--- start of SOURCE MATERIAL ---
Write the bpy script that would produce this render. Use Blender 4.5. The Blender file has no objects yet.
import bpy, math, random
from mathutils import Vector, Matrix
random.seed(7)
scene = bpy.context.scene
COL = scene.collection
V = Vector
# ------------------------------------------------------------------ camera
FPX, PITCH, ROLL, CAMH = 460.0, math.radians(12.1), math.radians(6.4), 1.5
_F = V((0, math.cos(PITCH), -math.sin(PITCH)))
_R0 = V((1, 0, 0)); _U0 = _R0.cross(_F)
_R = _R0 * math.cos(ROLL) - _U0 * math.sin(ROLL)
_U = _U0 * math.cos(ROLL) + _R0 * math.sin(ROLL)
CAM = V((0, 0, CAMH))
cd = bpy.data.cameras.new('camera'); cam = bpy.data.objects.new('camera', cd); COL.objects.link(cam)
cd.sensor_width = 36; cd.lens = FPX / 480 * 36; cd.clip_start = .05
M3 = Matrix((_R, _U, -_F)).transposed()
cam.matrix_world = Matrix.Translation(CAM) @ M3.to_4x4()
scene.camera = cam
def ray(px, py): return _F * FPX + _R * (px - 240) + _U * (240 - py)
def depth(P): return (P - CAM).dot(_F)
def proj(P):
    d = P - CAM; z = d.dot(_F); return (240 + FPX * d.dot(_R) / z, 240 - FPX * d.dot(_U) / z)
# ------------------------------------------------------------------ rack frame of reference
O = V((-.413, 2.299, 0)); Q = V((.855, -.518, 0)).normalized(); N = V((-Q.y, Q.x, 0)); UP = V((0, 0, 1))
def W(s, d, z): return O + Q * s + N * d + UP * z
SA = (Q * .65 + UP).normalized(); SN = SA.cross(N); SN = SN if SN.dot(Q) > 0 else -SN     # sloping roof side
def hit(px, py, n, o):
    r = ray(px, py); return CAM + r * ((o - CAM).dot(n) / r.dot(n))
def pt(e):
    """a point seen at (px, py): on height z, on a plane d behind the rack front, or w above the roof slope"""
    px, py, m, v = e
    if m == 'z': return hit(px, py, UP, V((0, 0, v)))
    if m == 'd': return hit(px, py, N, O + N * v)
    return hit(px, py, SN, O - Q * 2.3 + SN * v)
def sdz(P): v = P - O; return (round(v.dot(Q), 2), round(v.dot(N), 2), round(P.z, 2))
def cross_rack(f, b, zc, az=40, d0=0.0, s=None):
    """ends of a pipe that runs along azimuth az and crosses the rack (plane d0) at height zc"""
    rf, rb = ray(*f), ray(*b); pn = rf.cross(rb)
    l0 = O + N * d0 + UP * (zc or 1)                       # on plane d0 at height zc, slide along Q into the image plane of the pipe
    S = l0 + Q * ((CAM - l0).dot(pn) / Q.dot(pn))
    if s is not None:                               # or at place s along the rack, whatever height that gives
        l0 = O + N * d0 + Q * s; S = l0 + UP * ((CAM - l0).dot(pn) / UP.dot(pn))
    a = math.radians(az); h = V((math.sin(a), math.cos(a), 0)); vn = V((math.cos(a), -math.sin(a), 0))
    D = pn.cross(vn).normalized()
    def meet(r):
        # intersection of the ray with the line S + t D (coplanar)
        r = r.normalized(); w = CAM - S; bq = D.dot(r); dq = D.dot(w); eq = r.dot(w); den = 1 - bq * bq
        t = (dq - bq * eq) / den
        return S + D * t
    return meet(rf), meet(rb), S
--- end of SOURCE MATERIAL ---
» EXERCISE INSTRUCTIONS:
Write out the data exactly as it stands.

» TASK ANSWER:
Write the bpy script that would produce this render. Use Blender 4.5. The Blender file has no objects yet.
import bpy, math, random
from mathutils import Vector, Matrix
random.seed(7)
scene = bpy.context.scene
COL = scene.collection
V = Vector
# ------------------------------------------------------------------ camera
FPX, PITCH, ROLL, CAMH = 460.0, math.radians(12.1), math.radians(6.4), 1.5
_F = V((0, math.cos(PITCH), -math.sin(PITCH)))
_R0 = V((1, 0, 0)); _U0 = _R0.cross(_F)
_R = _R0 * math.cos(ROLL) - _U0 * math.sin(ROLL)
_U = _U0 * math.cos(ROLL) + _R0 * math.sin(ROLL)
CAM = V((0, 0, CAMH))
cd = bpy.data.cameras.new('camera'); cam = bpy.data.objects.new('camera', cd); COL.objects.link(cam)
cd.sensor_width = 36; cd.lens = FPX / 480 * 36; cd.clip_start = .05
M3 = Matrix((_R, _U, -_F)).transposed()
cam.matrix_world = Matrix.Translation(CAM) @ M3.to_4x4()
scene.camera = cam
def ray(px, py): return _F * FPX + _R * (px - 240) + _U * (240 - py)
def depth(P): return (P - CAM).dot(_F)
def proj(P):
    d = P - CAM; z = d.dot(_F); return (240 + FPX * d.dot(_R) / z, 240 - FPX * d.dot(_U) / z)
# ------------------------------------------------------------------ rack frame of reference
O = V((-.413, 2.299, 0)); Q = V((.855, -.518, 0)).normalized(); N = V((-Q.y, Q.x, 0)); UP = V((0, 0, 1))
def W(s, d, z): return O + Q * s + N * d + UP * z
SA = (Q * .65 + UP).normalized(); SN = SA.cross(N); SN = SN if SN.dot(Q) > 0 else -SN     # sloping roof side
def hit(px, py, n, o):
    r = ray(px, py); return CAM + r * ((o - CAM).dot(n) / r.dot(n))
def pt(e):
    """a point seen at (px, py): on height z, on a plane d behind the rack front, or w above the roof slope"""
    px, py, m, v = e
    if m == 'z': return hit(px, py, UP, V((0, 0, v)))
    if m == 'd': return hit(px, py, N, O + N * v)
    return hit(px, py, SN, O - Q * 2.3 + SN * v)
def sdz(P): v = P - O; return (round(v.dot(Q), 2), round(v.dot(N), 2), round(P.z, 2))
def cross_rack(f, b, zc, az=40, d0=0.0, s=None):
    """ends of a pipe that runs along azimuth az and crosses the rack (plane d0) at height zc"""
    rf, rb = ray(*f), ray(*b); pn = rf.cross(rb)
    l0 = O + N * d0 + UP * (zc or 1)                       # on plane d0 at height zc, slide along Q into the image plane of the pipe
    S = l0 + Q * ((CAM - l0).dot(pn) / Q.dot(pn))
    if s is not None:                               # or at place s along the rack, whatever height that gives
        l0 = O + N * d0 + Q * s; S = l0 + UP * ((CAM - l0).dot(pn) / UP.dot(pn))
    a = math.radians(az); h = V((math.sin(a), math.cos(a), 0)); vn = V((math.cos(a), -math.sin(a), 0))
    D = pn.cross(vn).normalized()
    def meet(r):
        # intersection of the ray with the line S + t D (coplanar)
        r = r.normalized(); w = CAM - S; bq = D.dot(r); dq = D.dot(w); eq = r.dot(w); den = 1 - bq * bq
        t = (dq - bq * eq) / den
        return S + D * t
    return meet(rf), meet(rb), S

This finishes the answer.